> It is *part of something which is right.
Yes, I'll buy that - and this:
> So many other things in the same set remain undone.
>
> Russia is condemned for its opposition, but not for what it does in
> Chechnia. That is not right. USA plans to liberate Iraqis but not Kurds,
> despite his promise to bring Democracy.
> It is more of the wrong thing dressed up as the right thing.
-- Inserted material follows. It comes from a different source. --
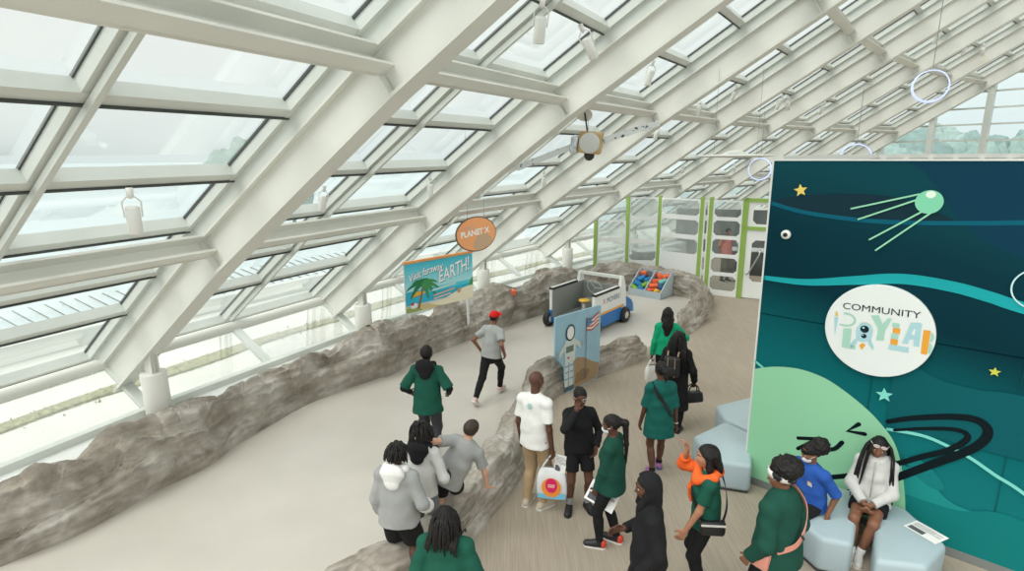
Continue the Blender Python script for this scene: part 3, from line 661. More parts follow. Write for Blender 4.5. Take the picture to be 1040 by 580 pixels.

Some of the
> results will be good, but they do not justify the damage done and they do
> not balance it and they will not last
But you already know yourself that this is beneath you:
> - though when thousands of iraqis
> have died I expect that some fool will say at least they can eat a
> hamburger in Bagdad now
(I should say something youthful and flippant, like "Oh, get a room you two!",
just to be annoying).
I am not sure about this:
> What Britain does is what the powerful unelected decide it does
- I was more immediately concerned about the powerful elected, Blair himself,
saying that the difference between
* what he'd already decided he was going to do, and
* what a percentage of the British public that in a general election could get
you quite a large parliamentary majority thought he should do
was the difference between "leadership and commentary". That and the "history
will be my judge" line - as if it were all to be decided in a privy
conference between Clio and the Blair Conscience, with the rest of us as a
mute audience holding up scorecards.